Extract the records in full, leaving every picture out.

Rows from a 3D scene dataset

########################################

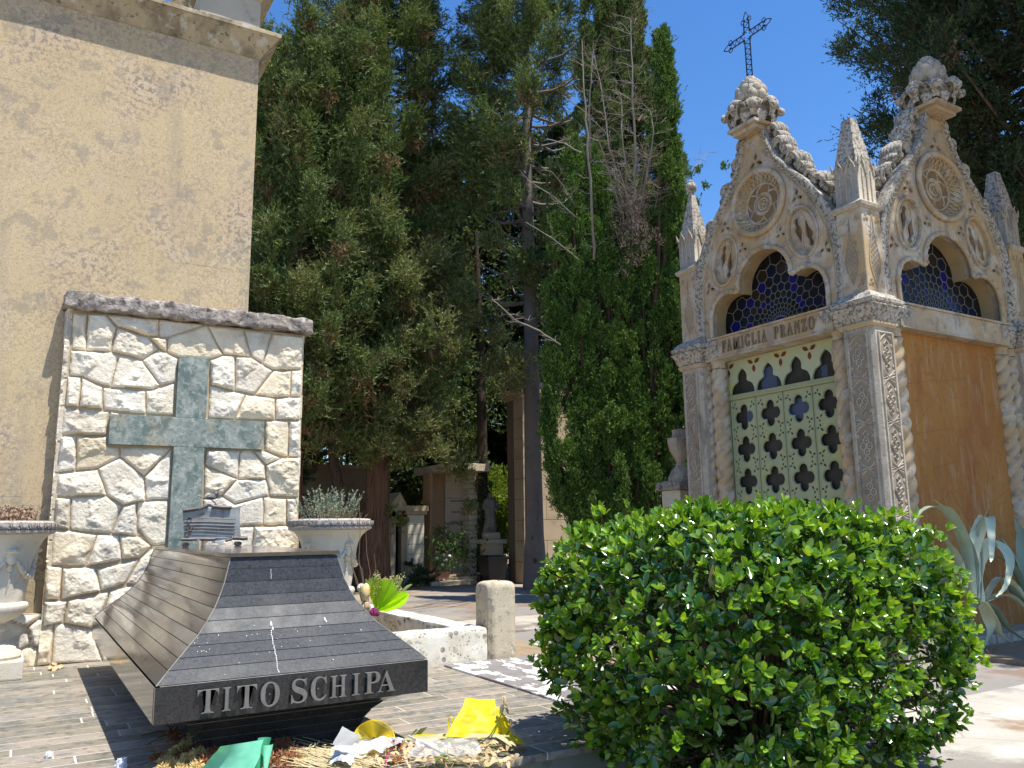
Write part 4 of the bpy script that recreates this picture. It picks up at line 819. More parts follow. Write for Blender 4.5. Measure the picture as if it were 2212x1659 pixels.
def densify(p, n=3, smooth=True):
    """Catmull-Rom through the points of an open polyline"""
    out = []
    for i in range(len(p)-1):
        p0 = p[max(i-1, 0)]; p1 = p[i]; p2 = p[i+1]; p3 = p[min(i+2, len(p)-1)]
        for t in range(n):
            t /= n
            out.append(tuple(.5*((2*p1[j])+(-p0[j]+p2[j])*t+(2*p0[j]-5*p1[j]+4*p2[j]-p3[j])*t*t+(-p0[j]+3*p1[j]-3*p2[j]+p3[j])*t**3) for j in range(2)))
    out.append(tuple(p[-1])); return out
GR = densify([(.94, 3.56), (.965, 4.02), (.92, 4.33), (.80, 4.62), (.63, 4.87), (.43, 5.09), (.26, 5.31), (.175, 5.52), (.125, 5.68)], 5)
GABLE = GR+[(-x, z) for x, z in GR[::-1]]
def rtre(dx=0, s=1):
    a = densify([(.755, 3.56), (.76, 3.80), (.71, 3.95), (.61, 4.03), (.49, 4.05), (.385, 4.025)], 4)[:-1]
    b = [(.372, 4.02), (.352, 4.03)]
    c = densify([(.35, 4.04), (.345, 4.13), (.29, 4.25), (.19, 4.34), (.08, 4.385), (0, 4.395)], 4)
    return a+b+c
RT = rtre(); TRE = RT+[(-x, z) for x, z in RT[::-1][1:]]
GARCH = GR+[(-x, z) for x, z in GR[::-1]]+[(-x, z) for x, z in RT]+[(x, z) for x, z in RT[::-1][1:]]
def petal(cx, cz, ang, L, w):
    d = (math.cos(ang), math.sin(ang)); n_ = (-d[1], d[0])
    pr = [(0, 0), (.3, .8), (.55, 1), (.8, .62), (1, 0), (.8, -.62), (.55, -1), (.3, -.8)]
    return [(cx+d[0]*L*a+n_[0]*w*b, cz+d[1]*L*a+n_[1]*w*b) for a, b in pr]
def trefoil3(cx, cz, L, w, rot=90, off=.012):
    r = []
    for q in (0, 120, 240):
        a = math.radians(rot+q); r.append(petal(cx+math.cos(a)*off, cz+math.sin(a)*off, a, L, w))
    return r
TF = [(0, 5.345, .085, .022, 90), (.485, 4.78, .060, .017, 90), (-.485, 4.78, .060, .017, 90), (.255, 4.475, .052, .015, 90), (-.255, 4.475, .052, .015, 90), (.765, 4.16, .062, .017, 75), (-.765, 4.16, .062, .017, 105)]
def ellipse(cx, cz, a, b, rot, n=28):
    r = math.radians(rot); return [(cx+a*math.cos(t)*math.cos(r)-b*math.sin(t)*math.sin(r), cz+a*math.cos(t)*math.sin(r)+b*math.sin(t)*math.cos(r)) for t in np.linspace(0, 2*PI, n, endpoint=False)]
MC = (0, 4.89); MR = .335
OV = [(.515, 4.405, .155, .25, 12), (-.515, 4.405, .155, .25, -12)]
def P2(vs): return vs
def add_plate(mb, T, polys, d0, d1, bev=0.0, mi=0):
    vs, fs = plate(polys, d0, d1, bev); mb.add([T(*v) for v in vs], fs, mi)
def teardrop(cx, cz, r, L, ang, n=10, mir=1):
    """round end at centre, curved point away at angle"""
    pts = []
    for i in range(n+1):
        t = i/n; a = PI*.5+PI*t; pts.append((r*math.cos(a)*1.0, r*math.sin(a)))
    pts += [(L*.3, -r*.85), (L*.6, -r*.5), (L*.85, -r*.05), (L, r*.35), (L*.75, r*.62), (L*.45, r*.92), (L*.2, r*1.02)]
    c, s_ = math.cos(math.radians(ang)), math.sin(math.radians(ang))
    return [(cx+c*x-s_*y*mir, cz+s_*x+c*y*mir) for x, y in pts]
def crocket(mb, T, s, z, d, r, dirx, seed):
    """curled acanthus leaf: a grooved ball with a smaller curl under it"""
    rr = random.Random(seed)
    # a leaf that rises, bulges and curls over: grooved hood with a rolled tip; grooves run over the hood across y
    n = 40
    def hood(cx, cz, R_, wid, a0, a1, lx):
        rings = []
        for i in range(15):
            a = math.radians(a0+(a1-a0)*i/14); ring = []
            for k_ in range(n):
                v = -1+2*k_/(n-1); g = R_*(1-.35*v*v)*(1+.16*abs(math.sin(v*11+seed))**.6-.08+.09*mn.noise(Vector((a*2, v*3, seed))))
                ring.append((cx+lx*g*math.cos(a), wid*v*(.75+.25*math.sin(math.pi*i/14)), cz+g*math.sin(a)))
            for k_ in range(n-1, -1, -1):
                v = -1+2*k_/(n-1); g = R_*.35*(1-.35*v*v)
                ring.append((cx+lx*g*math.cos(a), wid*v*.7, cz+g*math.sin(a)))
            rings.append(ring)
        mb.loft(rings, T=lambda x, y, q: T(s+x, z+q, d+y))
    hood(0, 0, r*1.15, r*1.25, 190, -70, dirx)
    hood(dirx*r*.75, -r*.75, r*.62, r*.95, 150, -110, dirx)
    mb.blob((0, 0, 0), (r*.42, r*.9, r*.42), 14, 8, T=lambda x, y, q: T(s+x+dirx*r*.3, z+q-r*.2, d+y))

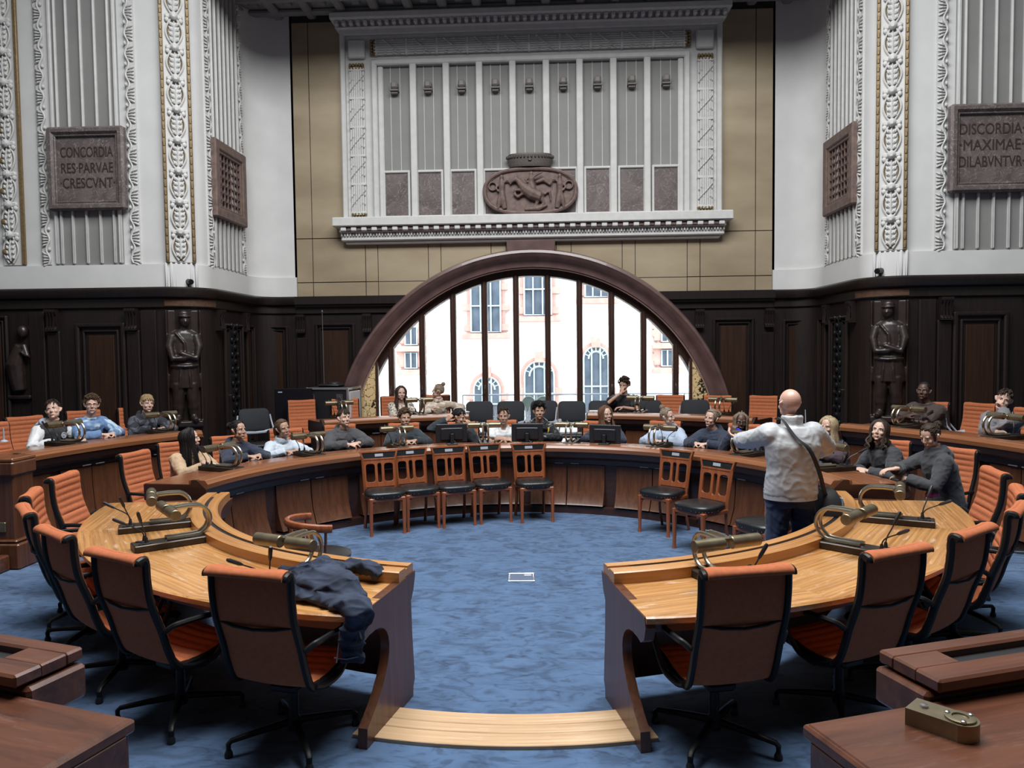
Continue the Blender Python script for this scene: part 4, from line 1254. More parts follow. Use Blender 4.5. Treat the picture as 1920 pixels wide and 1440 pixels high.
# ------------------------------------------------------------------ brass desk lamps with microphones
def lamp_proto():
    t = thing('desk_lamp', '', 'lamp', (0, 0, 0))            # +y points to the middle of the ring
    b = B(); b.box((0, -.02, .025), (.16, .52, .05), bev=.006); b.build('base', M_brassdark, t, smooth=30)
    for s in (-1, 1):
        b = B(); x = s * .034
        pts = [(x, -.06, .064), (x, .1, .064)] + [(x, .135 + .108 * sin(a), .172 - .108 * cos(a)) for a in [pi * i / 12 for i in range(1, 12)]] + [(x, .08, .28), (x, .0, .276)]
        b.tube(pts, .0135, 8); b.build('arm', M_tube, t)
    b = B(); b.tube([(-.06, -.01, .268), (.06, -.01, .268)], .02, 10); b.build('clasp', M_tube, t)
    for s in (-1, 1):
        b = B(); b.tube([(s * .025, -.04, .26), (s * .03, -.04, .26), (s * .22, -.04, .26), (s * .224, -.04, .26)], [.034, .038, .038, .034], 18); b.build('shade', M_brass, t)
    for s in (-1, 1):
        b = B(); b.lathe([(.034, .05), (.034, .056), (.014, .06), (.009, .095)], 14, c=(s * .035, -.195, 0))
        pts = bez((s * .035, -.195, .09), (s * .035, -.2, .14), (s * .05, -.235 + .02 * s, .155), (s * .07, -.265 + .035 * s, .195 + .012 * s), 8)
        b.tube(pts, .0045, 6)
        m = b.build('microphone', M_black, t)
        b = B(); d = (pts[-1] - pts[-2]).normalized(); b.tube([pts[-1], pts[-1] + d * .02, pts[-1] + d * .085, pts[-1] + d * .1], [.006, .0115, .0125, .008], 8); b.build('foam', M_black, m)
    for x, y in ((-.05, -.235), (.05, -.235)): b = B(); b.lathe([(.016, .05), (.016, .057), (.008, .059)], 12, c=(x, y, 0)); b.build('button', M_black, t)
    return t


lamp0 = lamp_proto(); used_lamp = [False]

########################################

● **Exercise result**
Write part 4 of the bpy script that recreates this picture. It picks up at line 819. More parts follow. Write for Blender 4.5. Measure the picture as if it were 2212x1659 pixels.
def densify(p, n=3, smooth=True):
    """Catmull-Rom through the points of an open polyline"""
    out = []
    for i in range(len(p)-1):
        p0 = p[max(i-1, 0)]; p1 = p[i]; p2 = p[i+1]; p3 = p[min(i+2, len(p)-1)]
        for t in range(n):
            t /= n
            out.append(tuple(.5*((2*p1[j])+(-p0[j]+p2[j])*t+(2*p0[j]-5*p1[j]+4*p2[j]-p3[j])*t*t+(-p0[j]+3*p1[j]-3*p2[j]+p3[j])*t**3) for j in range(2)))
    out.append(tuple(p[-1])); return out
GR = densify([(.94, 3.56), (.965, 4.02), (.92, 4.33), (.80, 4.62), (.63, 4.87), (.43, 5.09), (.26, 5.31), (.175, 5.52), (.125, 5.68)], 5)
GABLE = GR+[(-x, z) for x, z in GR[::-1]]
def rtre(dx=0, s=1):
    a = densify([(.755, 3.56), (.76, 3.80), (.71, 3.95), (.61, 4.03), (.49, 4.05), (.385, 4.025)], 4)[:-1]
    b = [(.372, 4.02), (.352, 4.03)]
    c = densify([(.35, 4.04), (.345, 4.13), (.29, 4.25), (.19, 4.34), (.08, 4.385), (0, 4.395)], 4)
    return a+b+c
RT = rtre(); TRE = RT+[(-x, z) for x, z in RT[::-1][1:]]
GARCH = GR+[(-x, z) for x, z in GR[::-1]]+[(-x, z) for x, z in RT]+[(x, z) for x, z in RT[::-1][1:]]
def petal(cx, cz, ang, L, w):
    d = (math.cos(ang), math.sin(ang)); n_ = (-d[1], d[0])
    pr = [(0, 0), (.3, .8), (.55, 1), (.8, .62), (1, 0), (.8, -.62), (.55, -1), (.3, -.8)]
    return [(cx+d[0]*L*a+n_[0]*w*b, cz+d[1]*L*a+n_[1]*w*b) for a, b in pr]
def trefoil3(cx, cz, L, w, rot=90, off=.012):
    r = []
    for q in (0, 120, 240):
        a = math.radians(rot+q); r.append(petal(cx+math.cos(a)*off, cz+math.sin(a)*off, a, L, w))
    return r
TF = [(0, 5.345, .085, .022, 90), (.485, 4.78, .060, .017, 90), (-.485, 4.78, .060, .017, 90), (.255, 4.475, .052, .015, 90), (-.255, 4.475, .052, .015, 90), (.765, 4.16, .062, .017, 75), (-.765, 4.16, .062, .017, 105)]
def ellipse(cx, cz, a, b, rot, n=28):
    r = math.radians(rot); return [(cx+a*math.cos(t)*math.cos(r)-b*math.sin(t)*math.sin(r), cz+a*math.cos(t)*math.sin(r)+b*math.sin(t)*math.cos(r)) for t in np.linspace(0, 2*PI, n, endpoint=False)]
MC = (0, 4.89); MR = .335
OV = [(.515, 4.405, .155, .25, 12), (-.515, 4.405, .155, .25, -12)]
def P2(vs): return vs
def add_plate(mb, T, polys, d0, d1, bev=0.0, mi=0):
    vs, fs = plate(polys, d0, d1, bev); mb.add([T(*v) for v in vs], fs, mi)
def teardrop(cx, cz, r, L, ang, n=10, mir=1):
    """round end at centre, curved point away at angle"""
    pts = []
    for i in range(n+1):
        t = i/n; a = PI*.5+PI*t; pts.append((r*math.cos(a)*1.0, r*math.sin(a)))
    pts += [(L*.3, -r*.85), (L*.6, -r*.5), (L*.85, -r*.05), (L, r*.35), (L*.75, r*.62), (L*.45, r*.92), (L*.2, r*1.02)]
    c, s_ = math.cos(math.radians(ang)), math.sin(math.radians(ang))
    return [(cx+c*x-s_*y*mir, cz+s_*x+c*y*mir) for x, y in pts]
def crocket(mb, T, s, z, d, r, dirx, seed):
    """curled acanthus leaf: a grooved ball with a smaller curl under it"""
    rr = random.Random(seed)
    # a leaf that rises, bulges and curls over: grooved hood with a rolled tip; grooves run over the hood across y
    n = 40
    def hood(cx, cz, R_, wid, a0, a1, lx):
        rings = []
        for i in range(15):
            a = math.radians(a0+(a1-a0)*i/14); ring = []
            for k_ in range(n):
                v = -1+2*k_/(n-1); g = R_*(1-.35*v*v)*(1+.16*abs(math.sin(v*11+seed))**.6-.08+.09*mn.noise(Vector((a*2, v*3, seed))))
                ring.append((cx+lx*g*math.cos(a), wid*v*(.75+.25*math.sin(math.pi*i/14)), cz+g*math.sin(a)))
            for k_ in range(n-1, -1, -1):
                v = -1+2*k_/(n-1); g = R_*.35*(1-.35*v*v)
                ring.append((cx+lx*g*math.cos(a), wid*v*.7, cz+g*math.sin(a)))
            rings.append(ring)
        mb.loft(rings, T=lambda x, y, q: T(s+x, z+q, d+y))
    hood(0, 0, r*1.15, r*1.25, 190, -70, dirx)
    hood(dirx*r*.75, -r*.75, r*.62, r*.95, 150, -110, dirx)
    mb.blob((0, 0, 0), (r*.42, r*.9, r*.42), 14, 8, T=lambda x, y, q: T(s+x+dirx*r*.3, z+q-r*.2, d+y))

Continue the Blender Python script for this scene: part 4, from line 1254. More parts follow. Use Blender 4.5. Treat the picture as 1920 pixels wide and 1440 pixels high.
# ------------------------------------------------------------------ brass desk lamps with microphones
def lamp_proto():
    t = thing('desk_lamp', '', 'lamp', (0, 0, 0))            # +y points to the middle of the ring
    b = B(); b.box((0, -.02, .025), (.16, .52, .05), bev=.006); b.build('base', M_brassdark, t, smooth=30)
    for s in (-1, 1):
        b = B(); x = s * .034
        pts = [(x, -.06, .064), (x, .1, .064)] + [(x, .135 + .108 * sin(a), .172 - .108 * cos(a)) for a in [pi * i / 12 for i in range(1, 12)]] + [(x, .08, .28), (x, .0, .276)]
        b.tube(pts, .0135, 8); b.build('arm', M_tube, t)
    b = B(); b.tube([(-.06, -.01, .268), (.06, -.01, .268)], .02, 10); b.build('clasp', M_tube, t)
    for s in (-1, 1):
        b = B(); b.tube([(s * .025, -.04, .26), (s * .03, -.04, .26), (s * .22, -.04, .26), (s * .224, -.04, .26)], [.034, .038, .038, .034], 18); b.build('shade', M_brass, t)
    for s in (-1, 1):
        b = B(); b.lathe([(.034, .05), (.034, .056), (.014, .06), (.009, .095)], 14, c=(s * .035, -.195, 0))
        pts = bez((s * .035, -.195, .09), (s * .035, -.2, .14), (s * .05, -.235 + .02 * s, .155), (s * .07, -.265 + .035 * s, .195 + .012 * s), 8)
        b.tube(pts, .0045, 6)
        m = b.build('microphone', M_black, t)
        b = B(); d = (pts[-1] - pts[-2]).normalized(); b.tube([pts[-1], pts[-1] + d * .02, pts[-1] + d * .085, pts[-1] + d * .1], [.006, .0115, .0125, .008], 8); b.build('foam', M_black, m)
    for x, y in ((-.05, -.235), (.05, -.235)): b = B(); b.lathe([(.016, .05), (.016, .057), (.008, .059)], 12, c=(x, y, 0)); b.build('button', M_black, t)
    return t


lamp0 = lamp_proto(); used_lamp = [False]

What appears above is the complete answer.